I think there are far more resilient ways to protect capital than reaching for an inverse ETF to hedge your exposure. Our long standing view remains that disciplined, long-term investing outperforms attempts to time the market, so this is not an endorsement of tactical shifts per say.

The most straightforward alternative in this case is to simply raise your cash levels. The benefit is that cash doesn’t ‘fall’ when markets do and continues to earn a reasonably predictable return determined by the product you use. It’s also arguably the lowest effort way to reduce risk without the structural quirks and timing demands that make inverse ETFs so unforgiving over longer periods.

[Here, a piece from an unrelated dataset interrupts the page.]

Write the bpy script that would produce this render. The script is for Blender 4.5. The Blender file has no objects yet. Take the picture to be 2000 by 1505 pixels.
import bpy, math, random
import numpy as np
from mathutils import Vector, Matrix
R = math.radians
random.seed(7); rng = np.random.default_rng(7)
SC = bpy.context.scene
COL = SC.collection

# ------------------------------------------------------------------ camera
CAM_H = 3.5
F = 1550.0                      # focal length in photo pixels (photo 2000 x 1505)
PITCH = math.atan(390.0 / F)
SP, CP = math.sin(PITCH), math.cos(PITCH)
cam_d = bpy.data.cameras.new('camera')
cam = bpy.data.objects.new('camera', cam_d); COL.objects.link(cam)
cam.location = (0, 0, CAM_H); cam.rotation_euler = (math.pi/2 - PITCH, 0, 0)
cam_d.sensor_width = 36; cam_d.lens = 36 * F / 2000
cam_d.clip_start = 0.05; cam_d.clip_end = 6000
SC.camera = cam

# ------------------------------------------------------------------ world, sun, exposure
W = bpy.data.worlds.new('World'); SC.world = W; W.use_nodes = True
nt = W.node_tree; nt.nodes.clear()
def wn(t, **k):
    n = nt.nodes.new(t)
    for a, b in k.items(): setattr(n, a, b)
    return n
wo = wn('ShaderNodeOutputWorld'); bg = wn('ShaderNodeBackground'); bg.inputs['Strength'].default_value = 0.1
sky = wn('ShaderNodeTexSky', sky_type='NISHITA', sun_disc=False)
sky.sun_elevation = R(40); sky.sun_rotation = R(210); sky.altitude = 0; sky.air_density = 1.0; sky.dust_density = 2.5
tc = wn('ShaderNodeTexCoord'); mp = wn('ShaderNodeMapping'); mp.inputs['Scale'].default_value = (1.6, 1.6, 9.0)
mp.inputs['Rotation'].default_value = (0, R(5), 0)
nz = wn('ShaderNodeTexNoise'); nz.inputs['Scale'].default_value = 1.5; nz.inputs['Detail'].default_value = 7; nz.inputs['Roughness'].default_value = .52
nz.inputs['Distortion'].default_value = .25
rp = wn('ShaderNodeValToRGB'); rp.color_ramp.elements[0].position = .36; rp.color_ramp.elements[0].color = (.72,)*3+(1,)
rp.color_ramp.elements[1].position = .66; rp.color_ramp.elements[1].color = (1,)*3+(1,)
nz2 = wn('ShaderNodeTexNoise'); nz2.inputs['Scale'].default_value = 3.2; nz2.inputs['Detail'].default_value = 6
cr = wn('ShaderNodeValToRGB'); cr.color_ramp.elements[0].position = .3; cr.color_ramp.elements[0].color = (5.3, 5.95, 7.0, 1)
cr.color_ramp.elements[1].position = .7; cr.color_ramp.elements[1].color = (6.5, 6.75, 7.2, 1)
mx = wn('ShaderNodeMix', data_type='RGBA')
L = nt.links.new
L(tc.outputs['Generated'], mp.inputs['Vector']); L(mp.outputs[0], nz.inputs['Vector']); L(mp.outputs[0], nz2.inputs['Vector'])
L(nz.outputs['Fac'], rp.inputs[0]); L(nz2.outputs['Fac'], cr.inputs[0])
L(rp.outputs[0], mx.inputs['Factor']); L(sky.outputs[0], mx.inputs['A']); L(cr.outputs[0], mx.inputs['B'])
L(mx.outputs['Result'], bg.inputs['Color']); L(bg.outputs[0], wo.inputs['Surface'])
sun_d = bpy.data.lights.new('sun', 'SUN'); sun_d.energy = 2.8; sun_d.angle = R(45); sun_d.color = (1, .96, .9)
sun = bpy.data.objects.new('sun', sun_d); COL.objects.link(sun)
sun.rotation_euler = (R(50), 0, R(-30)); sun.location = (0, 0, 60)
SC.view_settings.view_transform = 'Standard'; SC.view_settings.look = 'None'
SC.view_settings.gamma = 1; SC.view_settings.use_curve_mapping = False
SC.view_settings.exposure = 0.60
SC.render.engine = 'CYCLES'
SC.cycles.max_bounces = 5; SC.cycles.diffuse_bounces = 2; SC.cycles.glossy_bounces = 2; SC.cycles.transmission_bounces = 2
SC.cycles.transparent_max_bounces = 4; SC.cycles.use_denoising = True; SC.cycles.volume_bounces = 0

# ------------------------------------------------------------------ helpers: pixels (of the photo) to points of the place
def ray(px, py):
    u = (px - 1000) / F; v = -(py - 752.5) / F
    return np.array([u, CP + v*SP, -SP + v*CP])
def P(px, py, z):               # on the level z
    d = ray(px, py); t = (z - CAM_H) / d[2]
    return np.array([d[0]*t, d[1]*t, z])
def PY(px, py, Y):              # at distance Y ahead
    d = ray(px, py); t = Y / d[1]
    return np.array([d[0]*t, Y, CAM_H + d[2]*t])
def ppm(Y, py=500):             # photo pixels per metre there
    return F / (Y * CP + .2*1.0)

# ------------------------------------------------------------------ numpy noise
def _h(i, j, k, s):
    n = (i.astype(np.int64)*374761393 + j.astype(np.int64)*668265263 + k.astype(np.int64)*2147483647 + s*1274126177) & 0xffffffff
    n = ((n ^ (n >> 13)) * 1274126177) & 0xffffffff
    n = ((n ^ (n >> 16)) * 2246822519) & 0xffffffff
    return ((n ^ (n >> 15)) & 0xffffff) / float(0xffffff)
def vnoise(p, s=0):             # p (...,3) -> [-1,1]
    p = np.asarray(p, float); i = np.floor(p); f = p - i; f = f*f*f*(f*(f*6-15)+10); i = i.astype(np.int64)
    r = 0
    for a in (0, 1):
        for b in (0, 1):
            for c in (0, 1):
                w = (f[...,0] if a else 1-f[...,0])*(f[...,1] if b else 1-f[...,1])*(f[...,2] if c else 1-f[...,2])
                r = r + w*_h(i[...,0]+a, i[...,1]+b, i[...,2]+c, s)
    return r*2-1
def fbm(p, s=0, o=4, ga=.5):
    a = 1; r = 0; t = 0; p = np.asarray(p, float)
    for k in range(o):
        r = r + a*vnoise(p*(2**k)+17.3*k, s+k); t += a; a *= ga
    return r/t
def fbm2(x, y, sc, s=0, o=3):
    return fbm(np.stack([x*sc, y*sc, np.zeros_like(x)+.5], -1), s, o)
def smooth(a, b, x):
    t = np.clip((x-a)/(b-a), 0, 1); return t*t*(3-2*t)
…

On the other hand, unlike an inverse ETF, cash won’t reward you if the market falls. But the odds of correctly anticipating this are not in our favour. Since 1900, the ASX has delivered positive real returns 72% of the time. So there’s a good chance you’re wrong and the market goes up, but in this case, your cash won’t work against you in the way that inverse ETFs do.Instead of dragging on performance when markets rise, cash just lags the upside you could have gotten while still delivering a positive return. You’ll certainly miss some potential growth, but you won’t suffer the compounding losses. Simply, the penalty for being wrong is far smaller.

australian shares real total returns ashley owen.

Source: Owen Analytics. 2026.

It’s important to remember that making the tactical allocation to retreat to cash might feel psychologically safer, but it is not a long-term wealth building strategy. You cannot simply save your way to wealth. That being said, over shorter periods I believe it presents a better alternative to an inverse ETF.

Concluding thoughts

Do I think it’s wise for the average retail investor to attempt shorting the market through an inverse ETF? Not particularly. Inverse ETFs are specialised, complex products dressed in the friendly ETF wrapper we’ve all grown comfortable with. That doesn’t change the fact that the underlying mechanism has historically been used for short‑term trading, where luck and volatility determines outcomes far more than long‑term fundamentals.

More interesting, investors should understand the broader picture here of growing unease and a desire to control outcomes to provide certainty in a market that rarely offers it. In the end, I think the best defence we have isn’t a complex product or tactical allocation, it’s creating an investing strategy with defined parameters that we can actually stick to. If the current market chatter makes you uneasy, it’s probably a good time to review your strategy and whether it still aligns with your risk tolerance.